Jews in HollywoodNot the first “talking motion picture,” The Jazz Singer nonetheless revolutionized Hollywood. Its public acclaim and financial success forced the established oldline movie studios to hastily adopt sound, something they had not pursued with any urgency until then. Different techniques had been under development since 1890, before the upstart Warner brothers, Harry, Sam, Jack, and Albert, staked their company on Vitaphone, a new 1920s technology that synchronized sound and film.

The remarkable story richly echoes the life of the Warners and Al Jolson while also depicting the assimilation challenge facing so many recent Jewish immigrants.

Samson Raphaelson, a Jewish student at the University of Illinois, wrote a short story, Day of Atonement, after seeing Al Jolson perform in 1917. He recognized the cantor-like styling of Jolson’s performance and may have known the perhaps apocryphal story of Jolson’s early life. In 1894, when he was eight, Jolson had immigrated to the United States from Lithuania with his parents, Moshe Reuben Yeolson and Naomi Etta Cantor. Legend had it Jolson’s father was a cantor who beat his son when Jolson performed popular songs in public and showed no interest in replacing his father as cantor. In short, Jolson was assimilating rather than following his religious and family traditions. Raphaelson’s story seemingly paralleled Jolson’s life. Jolson read Day of Atonement when it was published as a 1922 article in Everybody’s Magazine. He approached Raphaelson and various movie producers hoping to convince them to adapt the story for the screen. The studios were not interested in a “Jewish story,” and Raphaelson did not want his story to become the backdrop for a Jolson musical review. The notion appeared dead.
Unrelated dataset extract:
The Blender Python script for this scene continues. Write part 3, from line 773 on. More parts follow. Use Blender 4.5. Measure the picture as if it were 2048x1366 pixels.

Instead, Raphaelson turned Atonement into a stage play. Renamed The Jazz Singer, it opened in September 1925 with George Jessel playing, Jack Robin (Jakie Rabinowitz), the lead. In the play, the father (Cantor Rabinowitz) and son (Jack Robin) are ultimately reconciled when Jack gives up his public career to take over as cantor for his dying father. In that version, the assimilation impulse and desire for secular achievement is overcome by a renewed commitment to Judaism. Over the course of its thirty-eight-week Broadway run, Jessel was so moved by the story, and his role playing Jack, that he reaffirmed his commitment to his own Jewish heritage.

Jolson followed a different course. He lived the assimilated lifestyle. His four wives were all Gentiles, and he performed publicly on Yom Kippur for nearly his entire career. He became one of the era’s most popular entertainers. Among the genres in which he performed was “Jazz,” a term with a somewhat different meaning today. In the “Jazz Age” 1920s, “Jazz” spoke to a free style of up-tempo, lively, and sometimes primitive music pioneered by Southern blacks. Its popularity caused Caucasian entertainers, such as Jolson, to sometimes adopt “blackface” when performing “jazz” before vaudeville audiences. Jolson’s raw talent and his energetic and emotional (some would say “soulful”) style was unique for the times and he was very popular. An international star, he was the first singer to sell more than ten million records. One Billboard archivist reckons Jolson had twenty-three No. 1 hits, over his twentynine- year (1911 to 1940) Broadway career. That would place him fourth, behind only Bing Crosby, Paul Whiteman, and Guy Lombardo for total No. 1 hits between 1890 and 1954.

Like many of the early Jewish entrepreneurs who helped found today’s movie industry, the Warner brothers started small. Their father, a cobbler who barely made enough to keep the family fed and housed, could not stake them when son, Sam, wanted to buy a projector to show movies in different halls around Youngstown, Ohio. The brothers pooled their capital and eked out a living showing the occasional hot movie. After a time, they stopped moving from town to town and rented a single hall in Niles, Ohio. But before long, they decided they could make more money distributing movies (buying the movies and renting them to others) rather than just showing them. They also began producing their own movies. Both ventures had their ups and downs before the brothers bought the rights to My Four Years in Germany, a jingoistic anti-German documentary that sold well in post-World War I America. That movie established them as a small-time success. They set up a studio in Hollywood where Sam and Jack produced movies while Harry and Albert stayed in New York, helping finance the business and taking care of operations on the East Coast.